Andy Warhol: The Complete Commissioned Record Covers

Image of Andy Warhol: The Complete Commissioned Record Covers
Author(s): 
Release Date: 
March 27, 2015
Publisher/Imprint: 
Prestel Publishing
Pages: 
264
Reviewed by: 

“will appeal to the art lover, the record collector, the social historian, the casual observer of culture, and the curious enthusiast.” 

Andy Warhol: The Complete Commissioned Record Covers is a beautiful object, but it’s also a legitimate reference source for scholars, collectors, fans, and art enthusiasts. The book has been designed with impeccable attention to detail: stunning full-size reproductions, bold color choices, assertive yet unobtrusive san serif typeface, a judicious use of white space. The visual syntax makes the book a pleasure to observe, while the text itself is a delight to read.

This is a revised and expanded second edition of the original 2008 printing. Warhol’s shadow career as an album cover designer is exhibited in chronological order from 1949’s classico-curatorial A Program of Mexican Music to 1987’s for-charity compilation MTV High Priority.

This collection of more than 50 works stretches from the iconic and interactive (the peelable banana of The Velvet Underground & Nico, the working zipper of the Rolling Stones’ Sticky Fingers) to the workaday and obscure (the language-acquisition tool Madrigal’s Magic Key to Spanish). Warhol designed covers for rock, pop, soul, jazz, classical, spoken word, world music, and audio recordings of TV programs.

Rather than being perceived as an intriguing if innocuous sideline, Warhol’s album designs should be seen as a continuation of his work as a commercial illustrator and pop artist and should be exhibited alongside his movie stars, tin cans, and car crashes. The art here is no less fine. In fact, the album cover—an alluring mainstream package, a second skin for mass-mediated products—is the apotheosis of Pop and the Factory system. Dali, Basquiat, and many other serious artists have dabbled in this niche, but none were as devoted, prolific, or successful as Warhol. He did not slum as an album designer, but rather pulled this form within the embrace of his existing work.

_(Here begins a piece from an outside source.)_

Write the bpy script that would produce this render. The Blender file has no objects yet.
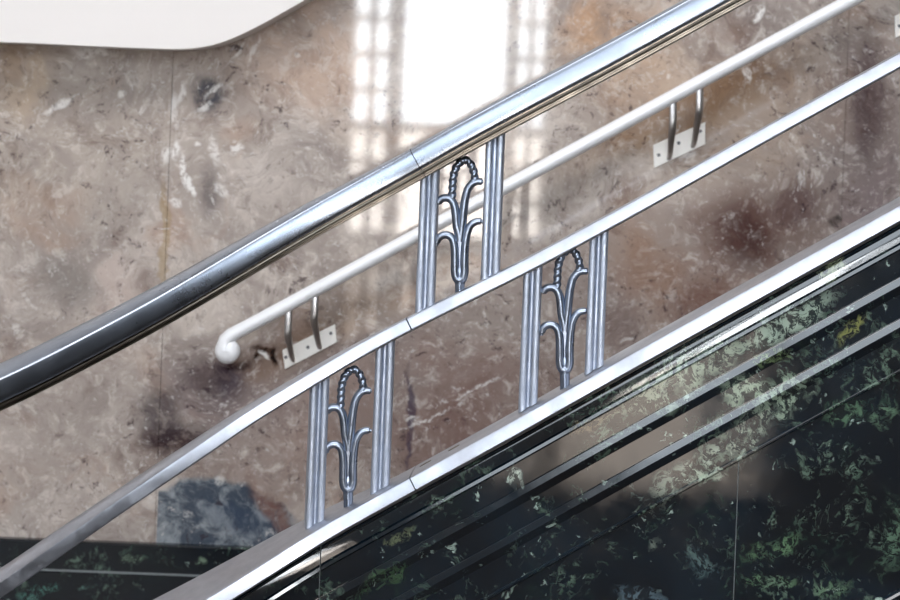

On the issue of devotion: His remit for the Velvet Underground, for example, was not only to design but also to produce, manage, and Svengalify the band. His dedication was as pronounced and remarkable as his gift for the easily recognized and always-remembered images. Album cover art was his natural and inexorable métier. If Warhol had not worked in this field, we would have invented it.

The most welcome surprise here is the text. Maréchal provides a potted history of record cover art that not only touches on, but provides valuable insights into: the music industry, technological advances in recording, Warhol, pop art, and post-war culture as a whole.

This is a handsome coffee table book, as you might expect, but what you probably don’t expect is to be as captivated by the text as by the images. Andy Warhol: The Complete Commissioned Record Covers, weighty in every sense, will appeal to the art lover, the record collector, the social historian, the casual observer of culture, and the curious enthusiast.